> **Dataset entries**
>> Begin
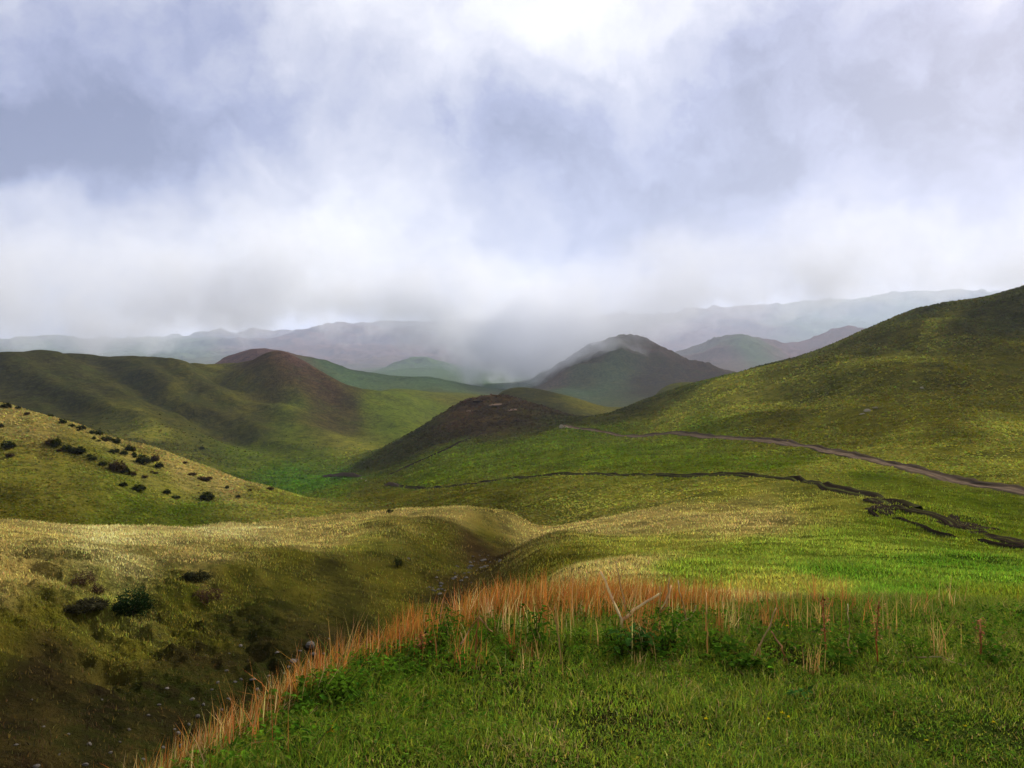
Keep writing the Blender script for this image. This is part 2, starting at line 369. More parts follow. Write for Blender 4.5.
def terrain_material():
    m, t = new_mat('turf')
    geo = t.add('ShaderNodeNewGeometry').outputs['Position']
    base = t.add('ShaderNodeAttribute', attribute_name='cover').outputs['Color']
    n1 = t.add('ShaderNodeTexNoise', {'Vector': geo, 'Scale': 0.05, 'Detail': 12.0, 'Roughness': 0.72}).outputs['Fac']
    n2 = t.add('ShaderNodeTexNoise', {'Vector': geo, 'Scale': 0.9, 'Detail': 8.0, 'Roughness': 0.7}).outputs['Fac']
    n3 = t.add('ShaderNodeTexNoise', {'Vector': geo, 'Scale': 0.012, 'Detail': 10.0, 'Roughness': 0.68}).outputs['Fac']
    n4 = t.add('ShaderNodeTexNoise', {'Vector': geo, 'Scale': 0.22, 'Detail': 8.0, 'Roughness': 0.75}).outputs['Fac']
    v1 = t.remap(n1, 0.36, 0.64); v2 = t.remap(n2, 0.39, 0.61); v3 = t.remap(n3, 0.38, 0.64); v4 = t.remap(n4, 0.40, 0.60)
    dry = t.mixc(0.5, t.mixc(1.0, base, (2.3, 2.0, 1.7), 'MULTIPLY'), (0.07, 0.058, 0.014)); grn = t.mixc(0.55, base, (0.032, 0.056, 0.006)); brn = t.mixc(0.65, base, (0.022, 0.017, 0.008))
    c = t.mixc(t.remap(v1, 0.5, 1.0, 0, 0.75), base, dry)
    c = t.mixc(t.remap(v1, 0.5, 0.0, 0, 0.85), c, grn)
    c = t.mixc(t.remap(v3, 0.55, 0.9, 0, 0.55), c, brn)
    c = t.mixc(t.remap(v2, 0.45, 0.0, 0, 0.85), c, brn)
    c = t.mixc(t.remap(v2, 0.55, 1.0, 0, 0.6), c, dry)
    c = t.mixc(t.remap(v4, 0.5, 0.0, 0, 0.7), c, brn)
    c = t.mixc(t.remap(v4, 0.55, 1.0, 0, 0.55), c, dry)
    n5 = t.add('ShaderNodeTexNoise', {'Vector': geo, 'Scale': 0.33, 'Detail': 5.0, 'Roughness': 0.6}).outputs['Fac']
    c = t.mixc(t.math('MULTIPLY', t.remap(n5, 0.57, 0.66, 0, 0.45), t.remap(n3, 0.44, 0.56)), c, brn)
    b1 = t.add('ShaderNodeBump', {'Strength': 0.7, 'Distance': 1.0, 'Height': t.math('MULTIPLY', n1, 2.2)}).outputs[0]
    b2 = t.add('ShaderNodeBump', {'Strength': 1.0, 'Distance': 0.6, 'Height': n2, 'Normal': t.add('ShaderNodeBump', {'Strength': 0.9, 'Distance': 1.6, 'Height': n4, 'Normal': b1}).outputs[0]}).outputs[0]
    p = t.add('ShaderNodeBsdfPrincipled', {'Base Color': c, 'Roughness': 1.0, 'Specular IOR Level': 0.0, 'Normal': b2})
    t.add('ShaderNodeOutputMaterial', {'Surface': p.outputs[0]})
    return m


def blade_material(name, trans=0.4, spec=0.05):
    m, t = new_mat(name)
    base = t.add('ShaderNodeAttribute', attribute_name='cover').outputs['Color']
    p = t.add('ShaderNodeBsdfPrincipled', {'Base Color': base, 'Roughness': 0.8, 'Specular IOR Level': spec})
    tr = t.add('ShaderNodeBsdfTranslucent', {'Color': base})
    mx = t.add('ShaderNodeMixShader', {0: trans, 1: p.outputs[0], 2: tr.outputs[0]})
    t.add('ShaderNodeOutputMaterial', {'Surface': mx.outputs[0]})
    return m


def noise_material(name, c1, c2, scale, rough=0.9, trans=0.0, bump=0.0, rnd=0.0):
    m, t = new_mat(name)
    co = t.add('ShaderNodeTexCoord').outputs['Object']
    n = t.add('ShaderNodeTexNoise', {'Vector': co, 'Scale': scale, 'Detail': 8.0, 'Roughness': 0.65}).outputs['Fac']
    c = t.mixc(t.remap(n, 0.3, 0.7), c1, c2)
    if rnd:
        r = t.add('ShaderNodeObjectInfo').outputs['Random']
        hs = t.add('ShaderNodeHueSaturation', {'Value': t.remap(r, 0, 1, 1 - rnd, 1 + rnd), 'Color': c}); c = hs.outputs[0]
    ins = {'Base Color': c, 'Roughness': rough, 'Specular IOR Level': 0.0}
    if bump: ins['Normal'] = t.add('ShaderNodeBump', {'Strength': bump, 'Distance': 0.05, 'Height': n}).outputs[0]
    p = t.add('ShaderNodeBsdfPrincipled', ins); sh = p.outputs[0]
    if trans:
        tr = t.add('ShaderNodeBsdfTranslucent', {'Color': c})
        sh = t.add('ShaderNodeMixShader', {0: trans, 1: sh, 2: tr.outputs[0]}).outputs[0]
    t.add('ShaderNodeOutputMaterial', {'Surface': sh})
    return m


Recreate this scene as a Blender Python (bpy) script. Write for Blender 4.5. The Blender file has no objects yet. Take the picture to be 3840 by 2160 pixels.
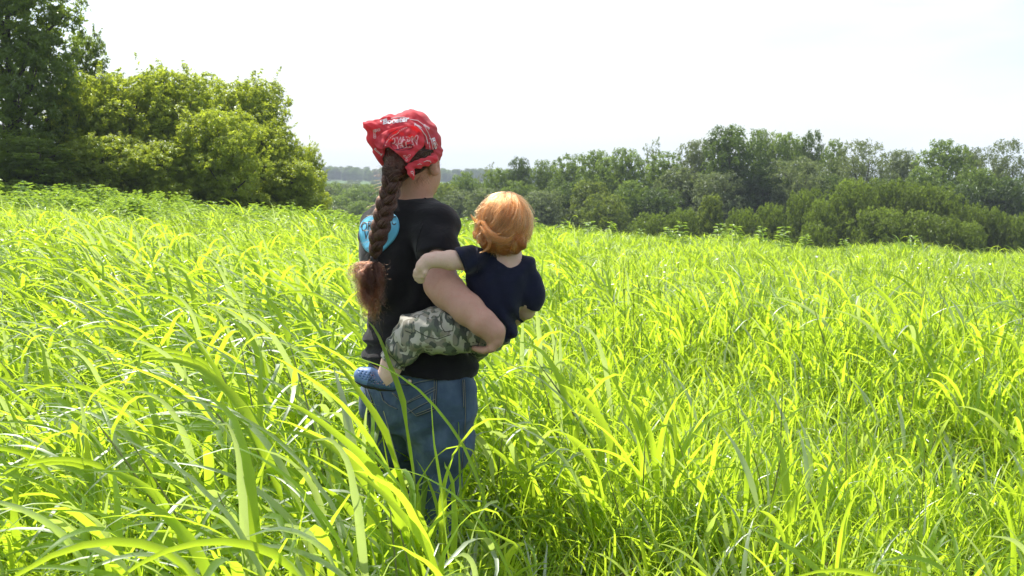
import bpy, bmesh, math, random
import numpy as np
from mathutils import Vector, Matrix, Euler
from mathutils.bvhtree import BVHTree

R = math.radians
scene = bpy.context.scene
COL = scene.collection

# ------------------------------------------------------------------ camera
CAM = np.array((0.0, 0.0, 1.45)); PITCH = R(6.5); FPX = 3600.0
cam_d = bpy.data.cameras.new('camera'); cam = bpy.data.objects.new('camera', cam_d); COL.objects.link(cam)
cam.location = CAM; cam.rotation_euler = (R(90) - PITCH, 0, 0)
cam_d.sensor_width = 36.0; cam_d.lens = 36.0 * FPX / 3840.0
cam_d.clip_start = 0.1; cam_d.clip_end = 9000
cam_d.dof.use_dof = True; cam_d.dof.focus_distance = 2.95; cam_d.dof.aperture_fstop = 11.0
scene.camera = cam

# ------------------------------------------------------------------ sun, sky, exposure
SUN_EL, SUN_AZ = R(56), R(-32)            # azimuth from +Y towards +X
S_DIR = Vector((math.sin(SUN_AZ) * math.cos(SUN_EL), math.cos(SUN_AZ) * math.cos(SUN_EL), math.sin(SUN_EL)))
sun_d = bpy.data.lights.new('sun', 'SUN'); sun_d.energy = 4.7; sun_d.angle = R(0.53); sun_d.color = (1.0, 0.955, 0.88)
sun = bpy.data.objects.new('sun', sun_d); COL.objects.link(sun)
sun.rotation_euler = (-S_DIR).to_track_quat('-Z', 'Y').to_euler(); sun.location = (-20, 30, 60)

world = bpy.data.worlds.new('World'); scene.world = world; world.use_nodes = True
wn, wl = world.node_tree.nodes, world.node_tree.links; wn.clear()
w_out = wn.new('ShaderNodeOutputWorld'); w_bg = wn.new('ShaderNodeBackground'); w_bg.inputs['Strength'].default_value = 0.13
sky = wn.new('ShaderNodeTexSky'); sky.sky_type = 'NISHITA'; sky.sun_disc = False
sky.sun_elevation = SUN_EL; sky.sun_rotation = SUN_AZ % (2 * math.pi); sky.air_density = 1.0; sky.dust_density = 2.0; sky.ozone_density = 1.0
# a thin veil of high cloud over the whole sky
tc = wn.new('ShaderNodeTexCoord'); mp = wn.new('ShaderNodeMapping'); mp.inputs['Scale'].default_value = (1.0, 1.0, 4.0)
nz = wn.new('ShaderNodeTexNoise'); nz.inputs['Scale'].default_value = 2.6; nz.inputs['Detail'].default_value = 7; nz.inputs['Roughness'].default_value = 0.55
cr = wn.new('ShaderNodeMapRange'); cr.inputs['From Min'].default_value = 0.38; cr.inputs['From Max'].default_value = 0.60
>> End
> **Stated problem**
Return all of the data exactly as written, and drop the pictures.

> **Task answer**
Keep writing the Blender script for this image. This is part 2, starting at line 369. More parts follow. Write for Blender 4.5.
def terrain_material():
    m, t = new_mat('turf')
    geo = t.add('ShaderNodeNewGeometry').outputs['Position']
    base = t.add('ShaderNodeAttribute', attribute_name='cover').outputs['Color']
    n1 = t.add('ShaderNodeTexNoise', {'Vector': geo, 'Scale': 0.05, 'Detail': 12.0, 'Roughness': 0.72}).outputs['Fac']
    n2 = t.add('ShaderNodeTexNoise', {'Vector': geo, 'Scale': 0.9, 'Detail': 8.0, 'Roughness': 0.7}).outputs['Fac']
    n3 = t.add('ShaderNodeTexNoise', {'Vector': geo, 'Scale': 0.012, 'Detail': 10.0, 'Roughness': 0.68}).outputs['Fac']
    n4 = t.add('ShaderNodeTexNoise', {'Vector': geo, 'Scale': 0.22, 'Detail': 8.0, 'Roughness': 0.75}).outputs['Fac']
    v1 = t.remap(n1, 0.36, 0.64); v2 = t.remap(n2, 0.39, 0.61); v3 = t.remap(n3, 0.38, 0.64); v4 = t.remap(n4, 0.40, 0.60)
    dry = t.mixc(0.5, t.mixc(1.0, base, (2.3, 2.0, 1.7), 'MULTIPLY'), (0.07, 0.058, 0.014)); grn = t.mixc(0.55, base, (0.032, 0.056, 0.006)); brn = t.mixc(0.65, base, (0.022, 0.017, 0.008))
    c = t.mixc(t.remap(v1, 0.5, 1.0, 0, 0.75), base, dry)
    c = t.mixc(t.remap(v1, 0.5, 0.0, 0, 0.85), c, grn)
    c = t.mixc(t.remap(v3, 0.55, 0.9, 0, 0.55), c, brn)
    c = t.mixc(t.remap(v2, 0.45, 0.0, 0, 0.85), c, brn)
    c = t.mixc(t.remap(v2, 0.55, 1.0, 0, 0.6), c, dry)
    c = t.mixc(t.remap(v4, 0.5, 0.0, 0, 0.7), c, brn)
    c = t.mixc(t.remap(v4, 0.55, 1.0, 0, 0.55), c, dry)
    n5 = t.add('ShaderNodeTexNoise', {'Vector': geo, 'Scale': 0.33, 'Detail': 5.0, 'Roughness': 0.6}).outputs['Fac']
    c = t.mixc(t.math('MULTIPLY', t.remap(n5, 0.57, 0.66, 0, 0.45), t.remap(n3, 0.44, 0.56)), c, brn)
    b1 = t.add('ShaderNodeBump', {'Strength': 0.7, 'Distance': 1.0, 'Height': t.math('MULTIPLY', n1, 2.2)}).outputs[0]
    b2 = t.add('ShaderNodeBump', {'Strength': 1.0, 'Distance': 0.6, 'Height': n2, 'Normal': t.add('ShaderNodeBump', {'Strength': 0.9, 'Distance': 1.6, 'Height': n4, 'Normal': b1}).outputs[0]}).outputs[0]
    p = t.add('ShaderNodeBsdfPrincipled', {'Base Color': c, 'Roughness': 1.0, 'Specular IOR Level': 0.0, 'Normal': b2})
    t.add('ShaderNodeOutputMaterial', {'Surface': p.outputs[0]})
    return m


def blade_material(name, trans=0.4, spec=0.05):
    m, t = new_mat(name)
    base = t.add('ShaderNodeAttribute', attribute_name='cover').outputs['Color']
    p = t.add('ShaderNodeBsdfPrincipled', {'Base Color': base, 'Roughness': 0.8, 'Specular IOR Level': spec})
    tr = t.add('ShaderNodeBsdfTranslucent', {'Color': base})
    mx = t.add('ShaderNodeMixShader', {0: trans, 1: p.outputs[0], 2: tr.outputs[0]})
    t.add('ShaderNodeOutputMaterial', {'Surface': mx.outputs[0]})
    return m


def noise_material(name, c1, c2, scale, rough=0.9, trans=0.0, bump=0.0, rnd=0.0):
    m, t = new_mat(name)
    co = t.add('ShaderNodeTexCoord').outputs['Object']
    n = t.add('ShaderNodeTexNoise', {'Vector': co, 'Scale': scale, 'Detail': 8.0, 'Roughness': 0.65}).outputs['Fac']
    c = t.mixc(t.remap(n, 0.3, 0.7), c1, c2)
    if rnd:
        r = t.add('ShaderNodeObjectInfo').outputs['Random']
        hs = t.add('ShaderNodeHueSaturation', {'Value': t.remap(r, 0, 1, 1 - rnd, 1 + rnd), 'Color': c}); c = hs.outputs[0]
    ins = {'Base Color': c, 'Roughness': rough, 'Specular IOR Level': 0.0}
    if bump: ins['Normal'] = t.add('ShaderNodeBump', {'Strength': bump, 'Distance': 0.05, 'Height': n}).outputs[0]
    p = t.add('ShaderNodeBsdfPrincipled', ins); sh = p.outputs[0]
    if trans:
        tr = t.add('ShaderNodeBsdfTranslucent', {'Color': c})
        sh = t.add('ShaderNodeMixShader', {0: trans, 1: sh, 2: tr.outputs[0]}).outputs[0]
    t.add('ShaderNodeOutputMaterial', {'Surface': sh})
    return m


Recreate this scene as a Blender Python (bpy) script. Write for Blender 4.5. The Blender file has no objects yet. Take the picture to be 3840 by 2160 pixels.
import bpy, bmesh, math, random
import numpy as np
from mathutils import Vector, Matrix, Euler
from mathutils.bvhtree import BVHTree

R = math.radians
scene = bpy.context.scene
COL = scene.collection

# ------------------------------------------------------------------ camera
CAM = np.array((0.0, 0.0, 1.45)); PITCH = R(6.5); FPX = 3600.0
cam_d = bpy.data.cameras.new('camera'); cam = bpy.data.objects.new('camera', cam_d); COL.objects.link(cam)
cam.location = CAM; cam.rotation_euler = (R(90) - PITCH, 0, 0)
cam_d.sensor_width = 36.0; cam_d.lens = 36.0 * FPX / 3840.0
cam_d.clip_start = 0.1; cam_d.clip_end = 9000
cam_d.dof.use_dof = True; cam_d.dof.focus_distance = 2.95; cam_d.dof.aperture_fstop = 11.0
scene.camera = cam

# ------------------------------------------------------------------ sun, sky, exposure
SUN_EL, SUN_AZ = R(56), R(-32)            # azimuth from +Y towards +X
S_DIR = Vector((math.sin(SUN_AZ) * math.cos(SUN_EL), math.cos(SUN_AZ) * math.cos(SUN_EL), math.sin(SUN_EL)))
sun_d = bpy.data.lights.new('sun', 'SUN'); sun_d.energy = 4.7; sun_d.angle = R(0.53); sun_d.color = (1.0, 0.955, 0.88)
sun = bpy.data.objects.new('sun', sun_d); COL.objects.link(sun)
sun.rotation_euler = (-S_DIR).to_track_quat('-Z', 'Y').to_euler(); sun.location = (-20, 30, 60)

world = bpy.data.worlds.new('World'); scene.world = world; world.use_nodes = True
wn, wl = world.node_tree.nodes, world.node_tree.links; wn.clear()
w_out = wn.new('ShaderNodeOutputWorld'); w_bg = wn.new('ShaderNodeBackground'); w_bg.inputs['Strength'].default_value = 0.13
sky = wn.new('ShaderNodeTexSky'); sky.sky_type = 'NISHITA'; sky.sun_disc = False
sky.sun_elevation = SUN_EL; sky.sun_rotation = SUN_AZ % (2 * math.pi); sky.air_density = 1.0; sky.dust_density = 2.0; sky.ozone_density = 1.0
# a thin veil of high cloud over the whole sky
tc = wn.new('ShaderNodeTexCoord'); mp = wn.new('ShaderNodeMapping'); mp.inputs['Scale'].default_value = (1.0, 1.0, 4.0)
nz = wn.new('ShaderNodeTexNoise'); nz.inputs['Scale'].default_value = 2.6; nz.inputs['Detail'].default_value = 7; nz.inputs['Roughness'].default_value = 0.55
cr = wn.new('ShaderNodeMapRange'); cr.inputs['From Min'].default_value = 0.38; cr.inputs['From Max'].default_value = 0.60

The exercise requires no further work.